Movie Review: Oblivion
Director: Joseph Kosinski
Reviewed: 26 April 2013
jamesintexas rating--**
Tom Cruise is a star. It's the end of the world as he knows it, and he plays Jack, half of a two-person "Wall-E" style crew in charge of repairing drones that protect giant energy converters driven by the earth's ocean. The year is 2077, and the rest of humanity has fled to Titan, the moon of Jupiter, as a result of the intergalactic war with the Scavs. We won the war but lost earth in the battle, or so we are told. Along with his partner Victoria (Andrea Risborough), Jack's mission involves relaying information to base, shown through video communication links with Sally (Melissa Leo), and protecting the machines and drones who guard them, while simultaneously avoiding the Scavs, fearsome and monstrous creatures lurking in the shadows.
At its best moments, "Oblivion" delivers a slow Ray Bradbury-esque portrait of a futuristic man who struggles with his lonely mission and longs for the past, presented in bits of black and white memory with a mystery girl (Olga Kurylenko). Much of this film involves Tom Cruise wandering by himself, and his journey and disorientation works far better than over-the-top action sequences. The drones themselves are fun to watch: giant, floating Pac-Man style ghosts with HAL-9000 eyes and machine guns galore! Jack's space station has a Cloud City look to it, and I enjoyed the small ship he pilots with its swiveling pilot's chair, a nod to both the Millenium Falcon and the X-Wing. There is a fun, small moment where Tom Cruise takes on his ultimate enemy, and as an audience member who has followed him since "Top Gun," it was quite fun to watch.
Fusing visual elements from "Star Wars: A New Hope" with the aesthetics of "The Day After Tomorrow," "Oblivion" works best in its quiet, meditative moments where long shots reveal the desert that has replaced New York City (though I do not quite understand how the Statue of Liberty, Brooklyn Bridge, Empire State Building, and New York Public Library are scattered so far away from each other). Cruise resembles Luke Skywalker on Tattoine with his speeder bike, his binoculars, and his secret yearning to go off-mission. The appearance of a face from his past forces him to question his mission and himself. There is a quasi-reverence for reading in this film with books taking on a symbolic power, though nothing is actually read beyond a poem containing intense foreshadowing that Jack happens upon.
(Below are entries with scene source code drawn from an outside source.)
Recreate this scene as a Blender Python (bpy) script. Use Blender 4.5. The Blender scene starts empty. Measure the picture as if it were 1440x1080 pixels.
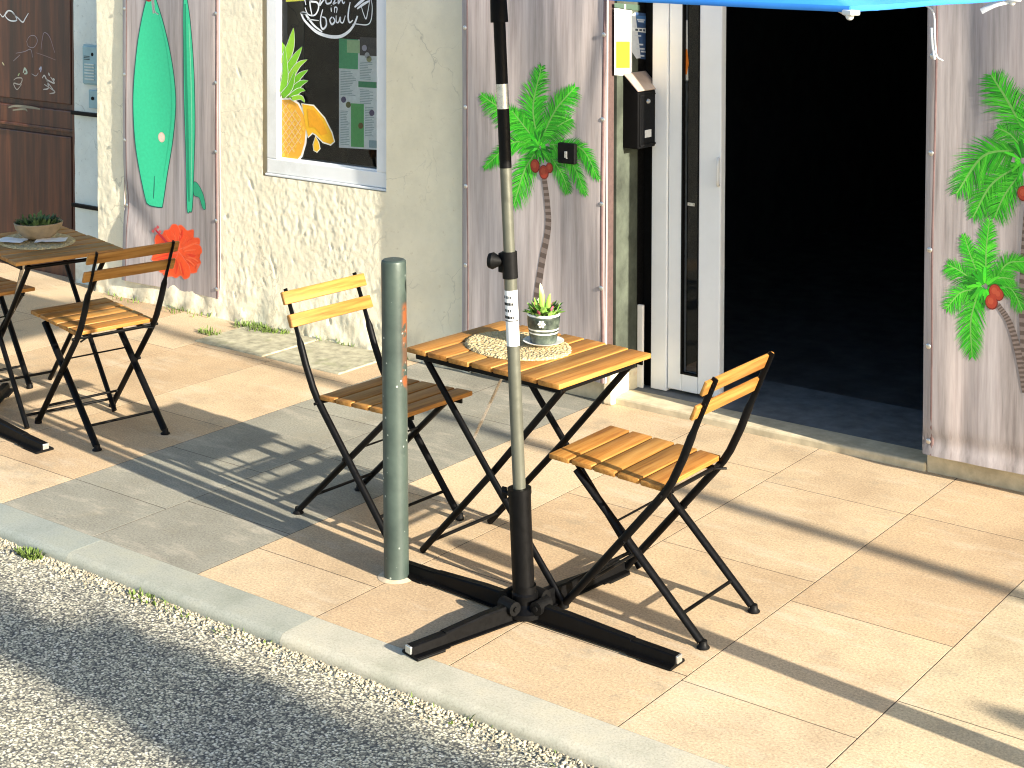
import bpy, bmesh, math, random
from mathutils import Vector, Matrix, noise
R = math.radians
random.seed(11)
sc = bpy.context.scene
COL = sc.collection

# ------------------------------------------------------------------ camera model
F_PX, CY, YAW, PIT, ROL = 2242.8116, -28.122, 0.6442, 0.0356, 0.0023
CAM = Vector((2.8022, -3.7987, 2.088))
_f = Vector((-math.sin(YAW)*math.cos(PIT), math.cos(YAW)*math.cos(PIT), -math.sin(PIT)))
_r0 = Vector((math.cos(YAW), math.sin(YAW), 0)); _u0 = _r0.cross(_f)
_r = _r0*math.cos(ROL) + _u0*math.sin(ROL); _u = -_r0*math.sin(ROL) + _u0*math.cos(ROL)
def on_plane(px, py, axis, val):
    """survey helper: the point of a world plane seen at a photo pixel (used to measure flat prints on their wall)"""
    d = _f + _r*((px-720)/F_PX) - _u*((py-CY)/F_PX)
    return CAM + d*((val-CAM[axis])/d[axis])

# ------------------------------------------------------------------ object helpers
def tag(o, label=None, cat=None, group=None, kind=None):
    if label: o['label'] = label
    if cat: o['category'] = cat
    if group: o['group'] = group
    if kind: o['kind'] = kind
    return o
def empty(name, loc=(0,0,0), rz=0, label=None, cat=None, group=None):
    o = bpy.data.objects.new(name, None); COL.objects.link(o)
    o.location = loc; o.rotation_euler = (0,0,rz); o.empty_display_size = .1
    return tag(o, label, cat, group)
def link(name, bm, m, parent=None, smooth=None, loc=None):
    me = bpy.data.meshes.new(name); bm.normal_update(); bm.to_mesh(me); bm.free()
    ms = m if isinstance(m, (list, tuple)) else [m]
    for x in ms: me.materials.append(x)
    if smooth is not None:
        for p in me.polygons: p.use_smooth = True
        if smooth < 180: me.set_sharp_from_angle(angle=R(smooth))
    o = bpy.data.objects.new(name, me); COL.objects.link(o)
    if loc: o.location = loc
    if parent: o.parent = parent
    return o
def copy_tree(o, parent=None):
    c = o.copy(); COL.objects.link(c); c.parent = parent
    for ch in list(o.children): copy_tree(ch, c)
    return c
def B(): return bmesh.new()
def box(bm, c, s, rot=None, bev=0.0, mi=0):
    M = Matrix.Translation(Vector(c)) @ (rot.to_4x4() if rot else Matrix.Identity(4)) @ Matrix.Diagonal((s[0], s[1], s[2], 1))
    vs = bmesh.ops.create_cube(bm, size=1, matrix=M)['verts']
    fs = set(f for v in vs for f in v.link_faces)
    for f in fs: f.material_index = mi
    if bev > 0:
        es = list(set(e for v in vs for e in v.link_edges))
        bmesh.ops.bevel(bm, geom=es, offset=bev, segments=2, profile=.5, affect='EDGES', clamp_overlap=True)
def bx(bm, lo, hi, bev=0.0, mi=0):
    box(bm, [(a+b)/2 for a, b in zip(lo, hi)], [abs(b-a) for a, b in zip(lo, hi)], None, bev, mi)
def sweep(bm, pts, rad, n=10, side=None, cap=True, mi=0):
    """tube along pts; rad = number, (ra, rb) or a list of those; side = direction of rb"""
    pts = [Vector(p) for p in pts]; k = len(pts)
    if not isinstance(rad, list): rad = [rad]*k
    rings = []
    prev = Vector(side).normalized() if side else None
    for i, p in enumerate(pts):
        t = (pts[min(i+1, k-1)] - pts[max(i-1, 0)]).normalized()
        if prev is None: prev = t.orthogonal().normalized()
        b = (prev - t*prev.dot(t)).normalized(); a = b.cross(t)
        if not side: prev = b
        ra, rb = rad[i] if isinstance(rad[i], tuple) else (rad[i], rad[i])
        rings.append([bm.verts.new(p + a*ra*math.cos(2*math.pi*j/n) + b*rb*math.sin(2*math.pi*j/n)) for j in range(n)])
    for i in range(k-1):
        for j in range(n):
            f = bm.faces.new((rings[i][j], rings[i][(j+1) % n], rings[i+1][(j+1) % n], rings[i+1][j])); f.material_index = mi
    if cap:
        f = bm.faces.new(rings[0][::-1]); f.material_index = mi
        f = bm.faces.new(rings[-1]); f.material_index = mi
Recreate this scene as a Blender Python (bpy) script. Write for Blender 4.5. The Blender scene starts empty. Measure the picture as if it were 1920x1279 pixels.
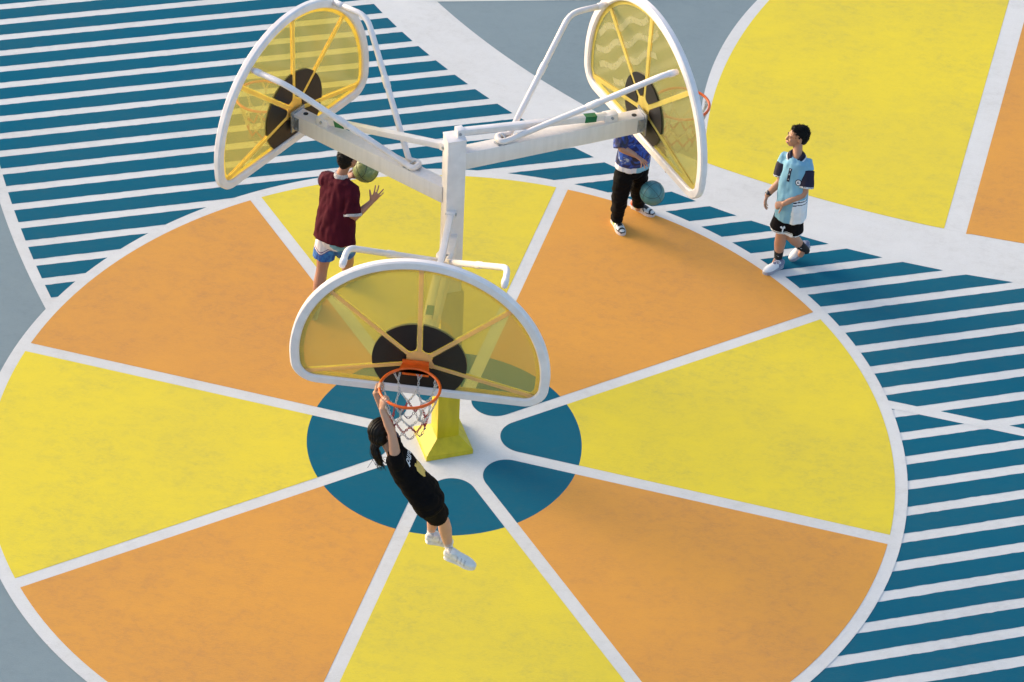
import bpy, bmesh, math, random
import numpy as np
from mathutils import Vector, Matrix, noise as mnoise
from mathutils.bvhtree import BVHTree
random.seed(7)
PI = math.pi
S = bpy.context.scene
COL = S.collection
V = lambda *a: np.array(a, float)
def unit(v):
    v = np.asarray(v, float); return v/np.linalg.norm(v)

# ------------------------------------------------------------------ materials
def nodes_of(name):
    m = bpy.data.materials.new(name); m.use_nodes = True
    return m, m.node_tree.nodes, m.node_tree.links, m.node_tree.nodes['Principled BSDF']
def hexlin(r, g, b):
    f = lambda c: c/12.92 if c <= .04045 else ((c+.055)/1.055)**2.4
    return (f(r/255), f(g/255), f(b/255))
def mat(name, col, rough=.5, var=.12, scale=30, bump=0., bscale=200, metal=0., sss=0., spec=.5, col2=None, sheen=0., stretch=None):
    """procedural material: base colour broken up by two noises, optional bump"""
    m, N, L, B = nodes_of(name)
    tc = N.new('ShaderNodeTexCoord')
    n1 = N.new('ShaderNodeTexNoise'); n1.inputs['Scale'].default_value = scale; n1.inputs['Detail'].default_value = 6
    if stretch:
        q = N.new('ShaderNodeMapping'); q.inputs['Scale'].default_value = stretch; L.new(tc.outputs['Object'], q.inputs['Vector']); L.new(q.outputs['Vector'], n1.inputs['Vector'])
    else: L.new(tc.outputs['Object'], n1.inputs['Vector'])
    r = N.new('ShaderNodeValToRGB')
    c = np.array(col); d = np.array(col2) if col2 else c*(1-var*1.6)
    r.color_ramp.elements[0].position = .3; r.color_ramp.elements[0].color = (*d, 1)
    r.color_ramp.elements[1].position = .62; r.color_ramp.elements[1].color = (*c, 1)
    L.new(n1.outputs['Fac'], r.inputs['Fac']); L.new(r.outputs['Color'], B.inputs['Base Color'])
    B.inputs['Roughness'].default_value = rough; B.inputs['Metallic'].default_value = metal
    B.inputs['Specular IOR Level'].default_value = spec
    if sss:
        B.inputs['Subsurface Weight'].default_value = sss; B.inputs['Subsurface Radius'].default_value = (.02, .008, .004)
        B.inputs['Subsurface Scale'].default_value = .5
    if sheen: B.inputs['Sheen Weight'].default_value = sheen
    if bump:
        n2 = N.new('ShaderNodeTexNoise'); n2.inputs['Scale'].default_value = bscale; n2.inputs['Detail'].default_value = 4
        L.new(tc.outputs['Object'], n2.inputs['Vector'])
        b = N.new('ShaderNodeBump'); b.inputs['Strength'].default_value = bump; b.inputs['Distance'].default_value = .01
        L.new(n2.outputs['Fac'], b.inputs['Height']); L.new(b.outputs['Normal'], B.inputs['Normal'])
    return m
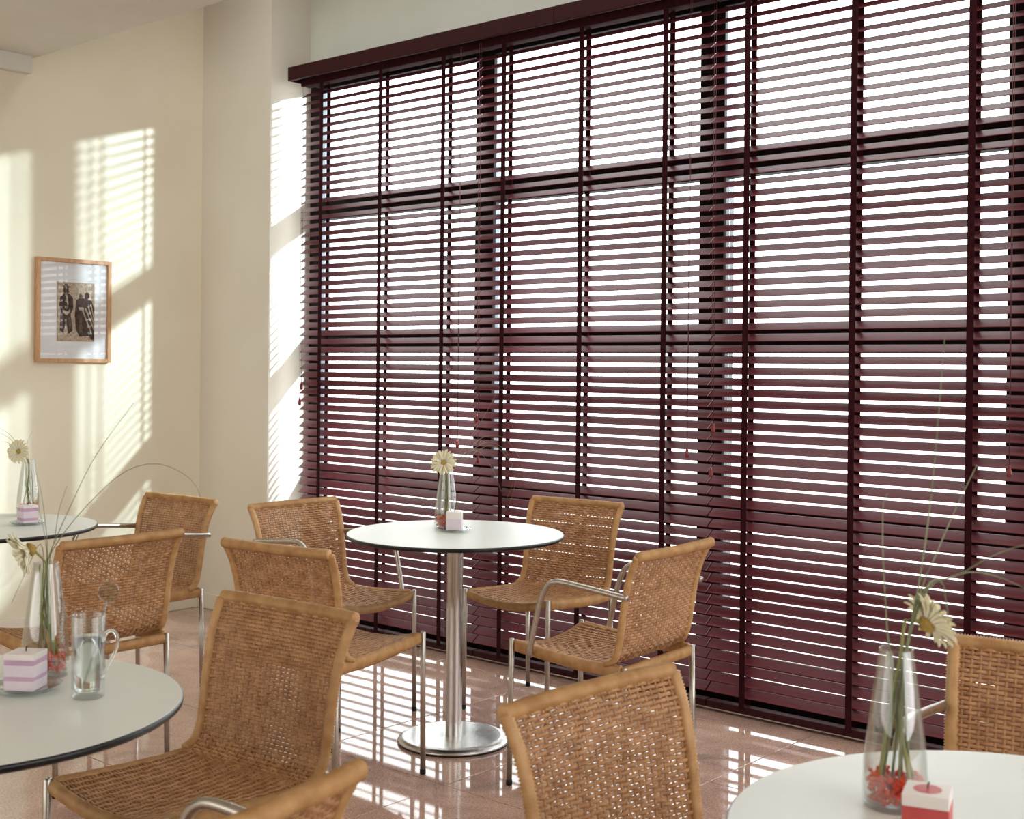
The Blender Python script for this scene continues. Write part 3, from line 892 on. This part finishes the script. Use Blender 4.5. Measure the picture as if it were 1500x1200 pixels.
def shape(name, pts, m, lift):
    bm = bmesh.new()
    W_, H2 = qy1 - qy0, qz1 - qz0
    def P(x, y, l): return (0.0124 + l, qy0 - PW / 2 + W_ * x, qz1 - H2 * y)
    top = [bm.verts.new(P(x, y, lift)) for x, y in pts]
    bot = [bm.verts.new(P(x, y, 0)) for x, y in pts]
    bm.faces.new(top)
    n = len(pts)
    for k in range(n): bm.faces.new((top[k], bot[k], bot[(k + 1) % n], top[(k + 1) % n]))
    bmesh.ops.recalc_face_normals(bm, faces=bm.faces)
    return link(name, mesh(name, bm), M[m], prn)
L1, L2, L3 = 0.0003, 0.0005, 0.0007
# standing figure in a hat
shape('printed_shape', [(.08, .26), (.17, .20), (.33, .20), (.42, .27), (.43, .44), (.36, .54), (.42, .82), (.30, .88), (.24, .66), (.17, .86), (.07, .82), (.10, .48), (.06, .40)], 'print_dark', L1)
shape('printed_shape', [(.17, .09), (.30, .09), (.31, .17), (.27, .21), (.20, .21), (.16, .16)], 'print_dark', L2)
shape('printed_shape', [(.11, .075), (.19, .060), (.20, .03), (.27, .03), (.28, .060), (.38, .085), (.24, .10)], 'print_mid', L3)
shape('printed_shape', [(.235, .22), (.275, .23), (.30, .38), (.275, .40), (.25, .30)], 'print_paper', L3)
shape('printed_shape', [(.16, .47), (.26, .50), (.34, .46), (.33, .52), (.25, .56), (.15, .51)], 'print_paper', L2)
shape('printed_shape', [(.09, .57), (.14, .55), (.17, .75), (.13, .80), (.09, .74)], 'print_mid', L2)
shape('printed_shape', [(.30, .60), (.36, .58), (.39, .76), (.33, .80)], 'print_mid', L2)
# standing figure in a striped blanket with a child
shape('printed_shape', [(.50, .30), (.60, .26), (.74, .26), (.92, .30), (.99, .45), (.99, .97), (.92, .97), (.86, .90), (.60, .92), (.50, .80), (.47, .55)], 'print_dark', L1)
shape('printed_shape', [(.73, .19), (.78, .15), (.85, .17), (.86, .25), (.80, .28), (.73, .26)], 'print_dark', L2)
shape('printed_shape', [(.58, .20), (.63, .18), (.67, .21), (.67, .26), (.62, .28), (.58, .26)], 'print_mid', L2)
for k in range(4):
    a = 0.66 + 0.075 * k
    shape('printed_shape', [(a, .47 - .035 * k), (a + .03, .46 - .035 * k), (min(.985, a + .27), .84 - .09 * k), (min(.985, a + .27), .90 - .09 * k)], 'print_paper', L2)
shape('printed_shape', [(.56, .42), (.70, .42), (.72, .46), (.60, .47)], 'print_paper', L3)
shape('printed_shape', [(.58, .60), (.66, .58), (.68, .84), (.60, .86)], 'print_mid', L2)
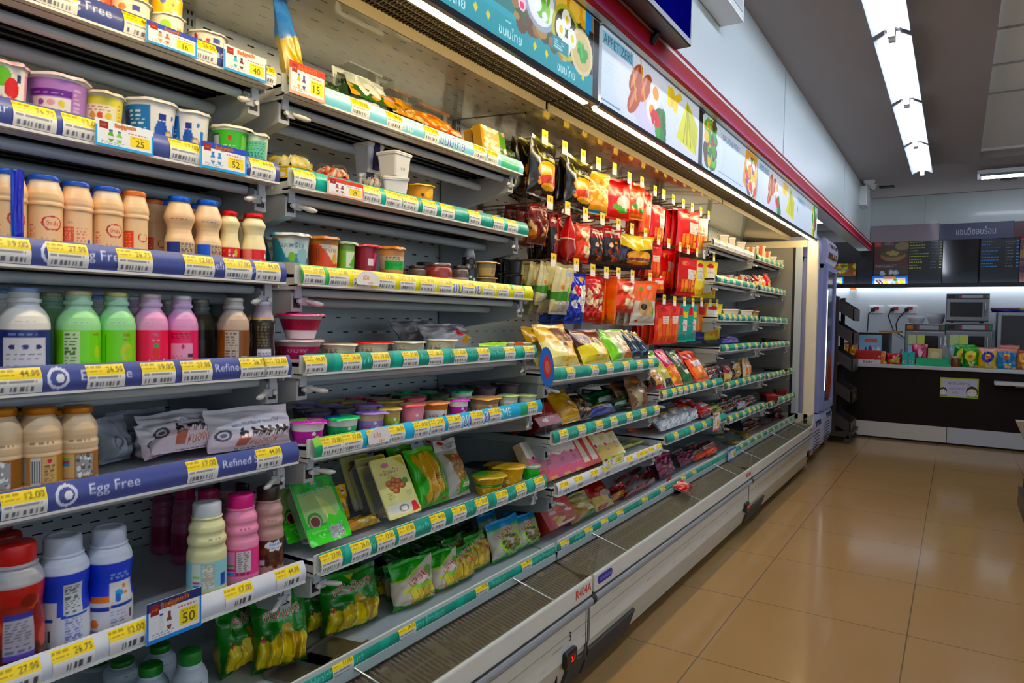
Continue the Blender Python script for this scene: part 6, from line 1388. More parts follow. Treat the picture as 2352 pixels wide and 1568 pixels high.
def flat(k, sh, px0, px1, ytop, d, label, cat, tilt=0.0, thick=.03, group=None, yaw=0.0, h=None, roll=0.0, zbase=None):
 """a flat pack standing or leaning on a shelf"""
 xf, zs = SHELF[sh]
 zb = zs if zbase is None else zbase
 x = xf - d
 y0, y1 = col_y(px0, x, zb + .05), col_y(px1, x, zb + .05)
 w = y1 - y0; yc = (y0 + y1) / 2
 if h is None:
  lo, hi = .01, .6
  for _ in range(40):
   m = (lo + hi) / 2
   if proj((x - m * math.sin(tilt), yc, zb + m * math.cos(tilt)))[1] > ytop:
    lo = m
   else:
    hi = m
  h = lo
 zz = zb + thick * .5 * math.sin(tilt) + .001
 place(k, label, cat, (x - thick * .5, yc, zz), (thick, w, h), yaw, tilt, roll, group)
 return x, yc, zb + h, w
def nth(i):
 return ['first', 'second', 'third', 'fourth', 'fifth', 'sixth', 'seventh', 'eighth', 'ninth', 'tenth', 'eleventh', 'twelfth', 'thirteenth', 'fourteenth', 'fifteenth', 'sixteenth', 'seventeenth', 'eighteenth', 'nineteenth', 'twentieth'][i]
# ---- dairy bay, top shelf
S_ = (1, 0)
rnd('orange_tub', S_, 198, -55, 100, .06, 'tall orange tub with a pale stripe on the top dairy shelf', 'tub')
rnd('orange_tub', S_, 110, -70, 60, .16, 'orange tub behind, nearer the picture edge on the top dairy shelf', 'tub')
x, y, z, r = rnd('cream_fruit_cup', S_, 297, 8, 88, .05, 'cream fruit cup carrying a patterned cup on the top dairy shelf', 'yoghurt cup', 'flanged cups on the top dairy shelf')
place('printed_tall_cup', 'brown patterned cup stacked on the cream fruit cup', 'yoghurt cup', (x, y, z + .001), (r * .98, r * .98, .085), .5, group='flanged cups on the top dairy shelf')
x, y, z, r = rnd('cream_green_cup', S_, 383, 42, 72, .05, 'cream cup with a green leaf dot under a yellow patterned cup', 'yoghurt cup', 'flanged cups on the top dairy shelf')
place('printed_tall_cup', 'yellow patterned cup stacked on the green dotted cup', 'yoghurt cup', (x, y, z + .001), (r * .98, r * .98, .075), 2.2, group='flanged cups on the top dairy shelf')
rnd('cherry_fruit_cup', S_, 476, 84, 80, .05, 'single cherry printed cup at the shelf end on the top dairy shelf', 'yoghurt cup', 'flanged cups on the top dairy shelf')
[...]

And alas, there is too much going on here. The plot develops Jack and Victoria for such length of time that when Morgan Freeman and Nikolaj Coster-Waldau appear in Tusken Raider gear, there just is not enough time for them to register as characters. They seem part of a different movie. At too many points, Kosinski's direction undermines the story with last-minute nonsensical heroics, confusing cutting, and the film's only allowed F word. All the acting is fine: Cruise delivers a strong performance as a stoic, yet confident man unraveling while Risborough displays a veneer of strength over her brittle emotions. Kurylenko is given nothing to do in the film which is a shame, and the great Morgan Freeman is reduced to a cigar and some pretty cool sunglasses. I had to look up his character's name: Malcolm Beech. The ending of the film seems like an anticlimactic misfire, with its twisty reveals that I did not understand until the car ride home twenty minutes later. There is quite a bit to think about with "Oblivion," and its history as a graphic novel is clear, but at two hours long and with an unsteady hand at the helm, the film crashes. Tom Cruise, the star, cannot prevent this.